South Africa’s (SA) President Cyril Ramaphosa has told mourners at the funeral service of civil rights leader in the United States (US), Reverend Jesse Jackson, in Chicago, that South Africans will never forget the role Jackson played on the global stage.
Ramaphosa has paid tribute to the late civil rights activist Reverend Jesse Jackson, at a private funeral service in Chicago Illinois, in the US.
“In the long and painful years of our struggle, when the voices of our people were often silenced, Jesse Jackson chose to belong to us by raising his voice against apartheid on our behalf. When our cause was ignored, and many would look away he stood firm in solidarity with us,” says Ramaphosa.
“He looked at a people he had never met and said: their pain is my pain. Their chains are my chains. Their struggle for freedom is my struggle.
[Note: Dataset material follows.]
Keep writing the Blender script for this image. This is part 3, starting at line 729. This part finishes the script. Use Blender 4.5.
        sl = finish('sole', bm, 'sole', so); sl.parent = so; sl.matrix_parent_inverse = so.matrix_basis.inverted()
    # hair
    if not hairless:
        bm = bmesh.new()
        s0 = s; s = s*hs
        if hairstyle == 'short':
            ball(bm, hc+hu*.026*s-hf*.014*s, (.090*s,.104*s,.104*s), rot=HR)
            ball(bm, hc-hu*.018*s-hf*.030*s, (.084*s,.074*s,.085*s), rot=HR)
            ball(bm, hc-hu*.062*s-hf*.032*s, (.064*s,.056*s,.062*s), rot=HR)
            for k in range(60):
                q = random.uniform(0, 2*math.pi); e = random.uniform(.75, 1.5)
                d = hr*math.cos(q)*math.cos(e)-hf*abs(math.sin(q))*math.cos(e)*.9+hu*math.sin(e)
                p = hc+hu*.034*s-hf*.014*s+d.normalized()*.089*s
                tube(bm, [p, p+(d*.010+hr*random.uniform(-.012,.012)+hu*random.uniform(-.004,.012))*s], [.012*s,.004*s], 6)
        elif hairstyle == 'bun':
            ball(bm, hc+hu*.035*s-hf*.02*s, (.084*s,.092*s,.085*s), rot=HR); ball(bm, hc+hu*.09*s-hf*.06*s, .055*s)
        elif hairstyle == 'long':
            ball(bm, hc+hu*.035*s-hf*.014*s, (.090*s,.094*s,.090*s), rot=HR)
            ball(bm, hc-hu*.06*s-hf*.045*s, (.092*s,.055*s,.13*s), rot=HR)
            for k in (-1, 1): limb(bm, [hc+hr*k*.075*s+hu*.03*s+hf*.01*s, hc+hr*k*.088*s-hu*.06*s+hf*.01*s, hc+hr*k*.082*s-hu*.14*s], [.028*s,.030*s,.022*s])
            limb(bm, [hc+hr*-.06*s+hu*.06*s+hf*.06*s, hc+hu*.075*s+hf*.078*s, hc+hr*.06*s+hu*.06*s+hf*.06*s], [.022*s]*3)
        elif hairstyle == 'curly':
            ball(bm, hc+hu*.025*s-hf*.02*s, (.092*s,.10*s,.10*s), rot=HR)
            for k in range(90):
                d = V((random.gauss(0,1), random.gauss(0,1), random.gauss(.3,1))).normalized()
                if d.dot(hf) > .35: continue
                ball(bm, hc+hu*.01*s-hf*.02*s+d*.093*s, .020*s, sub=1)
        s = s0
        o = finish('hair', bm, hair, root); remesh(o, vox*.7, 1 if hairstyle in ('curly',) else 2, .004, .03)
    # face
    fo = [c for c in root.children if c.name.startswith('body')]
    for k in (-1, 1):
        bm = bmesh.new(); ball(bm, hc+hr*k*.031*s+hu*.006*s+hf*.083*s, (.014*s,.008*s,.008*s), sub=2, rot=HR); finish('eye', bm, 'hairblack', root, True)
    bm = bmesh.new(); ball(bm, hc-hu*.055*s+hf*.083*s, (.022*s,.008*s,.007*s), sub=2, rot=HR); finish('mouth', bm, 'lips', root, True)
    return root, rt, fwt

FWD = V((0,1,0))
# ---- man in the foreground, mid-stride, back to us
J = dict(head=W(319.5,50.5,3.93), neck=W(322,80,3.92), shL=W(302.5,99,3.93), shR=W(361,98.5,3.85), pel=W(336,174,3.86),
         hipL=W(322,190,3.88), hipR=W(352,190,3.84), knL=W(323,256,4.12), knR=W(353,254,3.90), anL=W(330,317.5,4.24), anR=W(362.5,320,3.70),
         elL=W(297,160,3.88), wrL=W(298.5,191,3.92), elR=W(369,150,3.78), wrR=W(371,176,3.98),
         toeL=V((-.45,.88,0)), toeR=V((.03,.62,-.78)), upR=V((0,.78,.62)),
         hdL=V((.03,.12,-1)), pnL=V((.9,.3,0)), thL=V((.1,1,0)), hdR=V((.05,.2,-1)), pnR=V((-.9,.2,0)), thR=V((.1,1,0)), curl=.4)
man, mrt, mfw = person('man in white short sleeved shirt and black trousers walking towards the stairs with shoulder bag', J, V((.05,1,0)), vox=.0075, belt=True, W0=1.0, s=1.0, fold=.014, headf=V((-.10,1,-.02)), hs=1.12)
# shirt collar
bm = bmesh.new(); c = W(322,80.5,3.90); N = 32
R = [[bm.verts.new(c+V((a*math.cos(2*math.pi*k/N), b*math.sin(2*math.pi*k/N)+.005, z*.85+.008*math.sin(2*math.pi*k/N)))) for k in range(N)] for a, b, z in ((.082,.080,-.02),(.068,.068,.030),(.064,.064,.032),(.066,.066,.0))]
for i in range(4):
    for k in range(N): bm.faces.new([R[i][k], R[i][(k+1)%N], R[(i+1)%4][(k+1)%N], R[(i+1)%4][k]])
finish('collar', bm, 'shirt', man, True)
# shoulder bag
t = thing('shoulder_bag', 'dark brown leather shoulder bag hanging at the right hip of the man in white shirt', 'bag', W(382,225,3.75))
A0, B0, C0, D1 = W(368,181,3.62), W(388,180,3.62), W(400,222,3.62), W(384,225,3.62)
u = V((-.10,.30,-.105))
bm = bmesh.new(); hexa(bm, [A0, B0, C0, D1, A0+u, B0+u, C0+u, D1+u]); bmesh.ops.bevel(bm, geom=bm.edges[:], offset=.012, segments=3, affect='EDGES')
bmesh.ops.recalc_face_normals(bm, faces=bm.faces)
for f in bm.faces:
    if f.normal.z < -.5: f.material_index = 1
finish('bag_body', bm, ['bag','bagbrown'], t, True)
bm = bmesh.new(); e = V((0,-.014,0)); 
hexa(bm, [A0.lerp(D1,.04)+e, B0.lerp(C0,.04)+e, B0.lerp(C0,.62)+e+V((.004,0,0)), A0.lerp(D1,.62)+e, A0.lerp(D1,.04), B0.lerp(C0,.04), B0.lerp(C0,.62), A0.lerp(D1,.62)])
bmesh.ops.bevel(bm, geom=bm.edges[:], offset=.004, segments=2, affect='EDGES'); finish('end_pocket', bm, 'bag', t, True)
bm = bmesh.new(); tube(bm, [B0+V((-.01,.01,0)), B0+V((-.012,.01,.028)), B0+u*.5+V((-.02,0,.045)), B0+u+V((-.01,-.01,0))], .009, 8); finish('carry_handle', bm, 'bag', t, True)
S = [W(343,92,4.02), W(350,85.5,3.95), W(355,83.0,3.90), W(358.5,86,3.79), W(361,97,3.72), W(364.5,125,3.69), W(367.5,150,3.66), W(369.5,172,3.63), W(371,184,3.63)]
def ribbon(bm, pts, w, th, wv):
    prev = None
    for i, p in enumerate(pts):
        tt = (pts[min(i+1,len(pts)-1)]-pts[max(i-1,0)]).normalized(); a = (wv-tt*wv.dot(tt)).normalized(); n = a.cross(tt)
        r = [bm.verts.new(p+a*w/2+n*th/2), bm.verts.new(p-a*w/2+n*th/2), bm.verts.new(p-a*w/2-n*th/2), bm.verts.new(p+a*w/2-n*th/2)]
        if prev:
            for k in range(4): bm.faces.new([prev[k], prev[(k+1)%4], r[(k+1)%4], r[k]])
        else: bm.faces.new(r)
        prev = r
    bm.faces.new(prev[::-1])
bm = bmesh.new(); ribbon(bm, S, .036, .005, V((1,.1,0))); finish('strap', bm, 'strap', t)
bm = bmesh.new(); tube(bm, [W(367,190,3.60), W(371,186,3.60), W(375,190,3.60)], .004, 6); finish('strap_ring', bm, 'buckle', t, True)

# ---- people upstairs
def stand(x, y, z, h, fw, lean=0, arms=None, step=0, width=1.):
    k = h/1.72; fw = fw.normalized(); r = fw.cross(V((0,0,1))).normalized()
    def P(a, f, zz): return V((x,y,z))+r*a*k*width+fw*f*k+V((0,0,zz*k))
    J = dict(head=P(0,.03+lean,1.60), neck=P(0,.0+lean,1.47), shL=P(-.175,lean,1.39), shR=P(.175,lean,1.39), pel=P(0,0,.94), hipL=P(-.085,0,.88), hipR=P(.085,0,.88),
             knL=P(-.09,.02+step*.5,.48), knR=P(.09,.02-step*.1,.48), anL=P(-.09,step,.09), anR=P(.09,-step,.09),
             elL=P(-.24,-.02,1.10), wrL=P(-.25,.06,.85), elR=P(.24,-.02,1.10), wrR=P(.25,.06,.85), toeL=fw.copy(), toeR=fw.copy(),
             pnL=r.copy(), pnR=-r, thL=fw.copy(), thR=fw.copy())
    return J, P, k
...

And for this, the people of SA remember him not as a distant friend, but as a brother in the struggle for justice and freedom,” he adds.
Jackson passed away following an illness, and his funeral service follows several memorial services.
While given just two minutes to speak, Ramaphosa said that the story of Jackson and SA can never be told in a short time. He says Jackson had an impact from the streets of Chicago to the streets of Soweto.
He described Jackson as a proud African, likening him to the likes of Pixley ka Isaka Seme.
“He epitomised the image that was depicted by one of the key founders of the African National Congress, Pixley ka Isaka Seme, who delivered a most famous speech in 1906 when he was a student at Columbia University,” says Ramaphosa.
“He said: ‘I am an African, and I set my pride in my race over against a hostile public opinion. The brighter day is rising upon Africa. Already I seem to see her chains dissolved.’ That speech captured the spirit of African pride and hope. This is what Jesse Jackson meant to South Africa and Africa. Hence we stand here today and say he also belongs to us.”
He says at the height of aparthied in SA, Jackson was one of the people that stood with the people of SA.
“Jesse Jackson stood with the people of South Africa during our darkest hour. He told the world that the struggle for dignity in the US of America was inseparable from the fight against apartheid and injustice in SA,” says Ramaphosa.